A Woeful Lack of Polish
By developer Boss Key’s own admission, Radical Heights is a “janky” package (see the in-game news feed). But while we’ve seen video games successfully iterate and improve from Early Access in the past – most recently and famously, Fortnite Battle Royale – Radical Heights feels like it’s much too rough in its current state to convince us things will turn around any time soon. There’s Early Access, and then there’s rushing a product to capitalize on a genre fad, which is rather what Radical Heights reeks of.

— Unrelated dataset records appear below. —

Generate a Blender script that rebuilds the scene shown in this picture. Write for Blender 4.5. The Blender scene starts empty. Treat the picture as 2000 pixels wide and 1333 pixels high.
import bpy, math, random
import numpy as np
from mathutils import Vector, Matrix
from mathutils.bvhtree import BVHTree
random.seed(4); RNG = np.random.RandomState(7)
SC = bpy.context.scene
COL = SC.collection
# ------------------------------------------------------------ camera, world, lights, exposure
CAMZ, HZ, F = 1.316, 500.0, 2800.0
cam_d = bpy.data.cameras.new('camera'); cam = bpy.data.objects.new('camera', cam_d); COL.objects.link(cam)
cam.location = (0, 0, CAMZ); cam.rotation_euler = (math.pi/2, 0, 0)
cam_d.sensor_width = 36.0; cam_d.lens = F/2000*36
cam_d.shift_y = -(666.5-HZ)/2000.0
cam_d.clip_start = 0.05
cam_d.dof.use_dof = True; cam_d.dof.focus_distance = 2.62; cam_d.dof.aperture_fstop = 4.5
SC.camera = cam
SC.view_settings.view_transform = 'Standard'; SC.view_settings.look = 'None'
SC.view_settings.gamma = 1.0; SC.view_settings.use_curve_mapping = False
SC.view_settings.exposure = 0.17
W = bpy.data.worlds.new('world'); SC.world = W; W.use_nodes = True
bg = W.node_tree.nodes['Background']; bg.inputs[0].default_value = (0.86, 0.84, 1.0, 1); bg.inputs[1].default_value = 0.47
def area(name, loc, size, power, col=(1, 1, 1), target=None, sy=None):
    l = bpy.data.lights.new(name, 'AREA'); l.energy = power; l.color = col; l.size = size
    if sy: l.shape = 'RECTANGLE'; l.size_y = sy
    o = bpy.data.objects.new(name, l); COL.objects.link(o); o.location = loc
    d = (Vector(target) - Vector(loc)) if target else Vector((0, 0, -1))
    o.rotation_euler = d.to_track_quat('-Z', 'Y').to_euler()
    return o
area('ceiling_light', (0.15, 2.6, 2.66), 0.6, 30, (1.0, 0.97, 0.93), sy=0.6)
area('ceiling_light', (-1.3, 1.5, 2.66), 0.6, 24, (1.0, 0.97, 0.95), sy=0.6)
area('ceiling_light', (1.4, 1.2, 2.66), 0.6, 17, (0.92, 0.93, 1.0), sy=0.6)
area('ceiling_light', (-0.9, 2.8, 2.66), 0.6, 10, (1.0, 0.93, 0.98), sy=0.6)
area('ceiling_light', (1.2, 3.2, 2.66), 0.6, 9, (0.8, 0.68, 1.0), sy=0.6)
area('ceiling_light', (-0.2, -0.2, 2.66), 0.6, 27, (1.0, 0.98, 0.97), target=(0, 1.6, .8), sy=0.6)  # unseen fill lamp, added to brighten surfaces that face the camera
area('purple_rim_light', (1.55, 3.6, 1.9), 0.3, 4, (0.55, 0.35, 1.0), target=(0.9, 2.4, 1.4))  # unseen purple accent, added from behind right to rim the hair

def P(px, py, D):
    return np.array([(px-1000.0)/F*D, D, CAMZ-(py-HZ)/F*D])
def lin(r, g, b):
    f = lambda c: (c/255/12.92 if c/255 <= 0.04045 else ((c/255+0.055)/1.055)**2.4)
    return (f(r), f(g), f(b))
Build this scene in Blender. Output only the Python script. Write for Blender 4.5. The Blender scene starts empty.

Vehicles and buildings look terribly rough, and some structures lack textures altogether. The shooting mechanics feel rudimentary, absent of any weight and recoil, and we’ve encountered all sorts of bugs when traversing the map. Yes, we expect these kinks can all be worked out in time, but if Boss Key was trying to pull a Fortnite, it completely glazed over a key detail: Fortnite felt polished at launch. Epic spent over five years developing the PvE game, and even though the current battle royale mode has moved things forward dramatically since launch, it was still a joy to play from the first jump out of the Battle Bus.
Certainly, PUBG has its fair share of glitches and technical woes, particularly on Xbox One, but it’s also a much deeper and more technically advanced package on the whole. You simply can’t compare an epic-scale military sim like PUBG to the simplicity of Radical Heights. There’s a gulf in quality between Radical Heights and its competitors that is plain to see.